Nova blindagem patrimonial: contas escrow e a inadimplência na execução judicial

A recuperação de crédito no Brasil enfrenta obstáculos crescentes, impulsionados pela sofisticação dos mecanismos utilizados por devedores para ocultar ou blindar seus ativos.

Entre as táticas mais recentes e desafiadoras, destaca-se o uso estratégico de contas escrow (contas de garantia ou caução) por empresas em situação de inadimplência.

Embora o contrato escrow possua natureza jurídica lícita e seja fundamental em transações comerciais complexas para garantir a segurança das partes, seu desvirtuamento pode transformá-lo em uma engenhosa ferramenta de fraude à execução, tornando os ativos financeiros da devedora inatingíveis pelos credores, inclusive os bancários.

As contas escrow são amplamente utilizadas em diversas situações, como transações imobiliárias, fusões e aquisições de empresas, financiamentos, e-commerce, entre outras. Elas são especialmente úteis em transações complexas ou de alto valor, onde a confiança entre as partes pode ser limitada. Nesse tipo de conta, um terceiro neutro, conhecido como agente escrow, é responsável por manter e gerenciar os fundos ou ativos envolvidos na transação até que todas as condições acordadas entre as partes sejam cumpridas.

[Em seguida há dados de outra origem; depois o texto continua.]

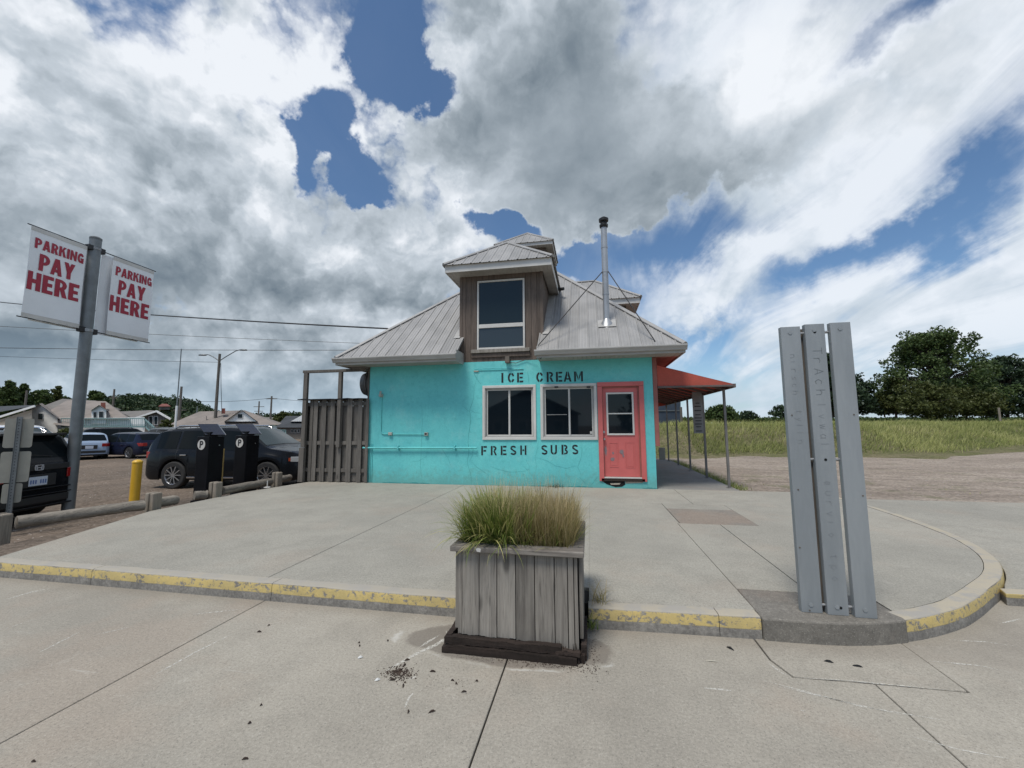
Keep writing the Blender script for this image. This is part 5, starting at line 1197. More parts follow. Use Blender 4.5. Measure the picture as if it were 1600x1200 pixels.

As contas escrow ajudam a evitar fraudes e litígios, uma vez que o agente escrow atua como um intermediário imparcial, assegurando que todas as condições contratuais sejam cumpridas antes da liberação dos fundos. Esse mecanismo proporciona uma camada adicional de segurança e confiança, facilitando a conclusão de negócios que, de outra forma, poderiam ser arriscados ou inviáveis.

O mecanismo fraudulento opera quando a empresa executada, já em estado de insolvência ou vislumbrando a iminência de um processo de execução, celebra um contrato com um terceiro, o agente escrow (geralmente uma instituição financeira ou um custodiante independente), sob a premissa de garantir uma obrigação futura ou pendente.

Contudo, o verdadeiro objetivo não é a garantia legítima da obrigação, mas sim o desvio de liquidez. Ao alocar grandes somas de dinheiro em uma conta escrow, a devedora retira esses valores de sua livre movimentação, transformando um ativo líquido e penhorável em um ativo de difícil constrição judicial. O capital fica formalmente vinculado a uma condição ou evento futuro, criando uma barreira jurídica complexa.

Do ponto de vista jurídico-processual, a defesa da penhorabilidade de tais valores exige que o credor demonstre o abuso de direito e a fraude à execução (art. 792 do Código de Processo Civil).

A mera alegação de que a conta escrow possui uma finalidade garantidora não pode prevalecer sobre o direito do credor à satisfação do seu crédito, especialmente quando se prova que o negócio subjacente é simulado, inexiste, ou que a obrigação garantida é desproporcional ou pactuada com o intuito primário de lesar. A fraude se configura quando a celebração do contrato escrow é posterior à citação válida ou quando, mesmo anterior, a devedora já estava em estado de insolvência notória.

Para quebrar essa blindagem, o Poder Judiciário deve atuar de forma rigorosa, utilizando as modernas ferramentas de investigação patrimonial (SISBAJUD, SNIPER, INFOJUD) para mapear a natureza real e o fluxo da conta escrow. É imperativo analisar a documentação subjacente: quem são as partes envolvidas, qual a origem dos recursos, e qual a probabilidade real de a condição de liberação ser cumprida. Se a investigação revelar que a devedora mantém controle de fato sobre os recursos, ou que a contraparte é um terceiro de má-fé ou parte de um grupo econômico, o juiz deve declarar a ineficácia do negócio jurídico perante a execução.

A doutrina e a jurisprudência têm caminhado no sentido de que a impenhorabilidade dos valores em escrow não é absoluta. O ônus de provar a legitimidade e a boa-fé da operação recai sobre a devedora e o agente escrow. Se for demonstrado que o negócio foi celebrado com desvio de finalidade – ou seja, com o propósito precípuo de subtrair o patrimônio da execução –, o juízo deve determinar a imediata penhora dos valores, afastando a proteção formal do contrato.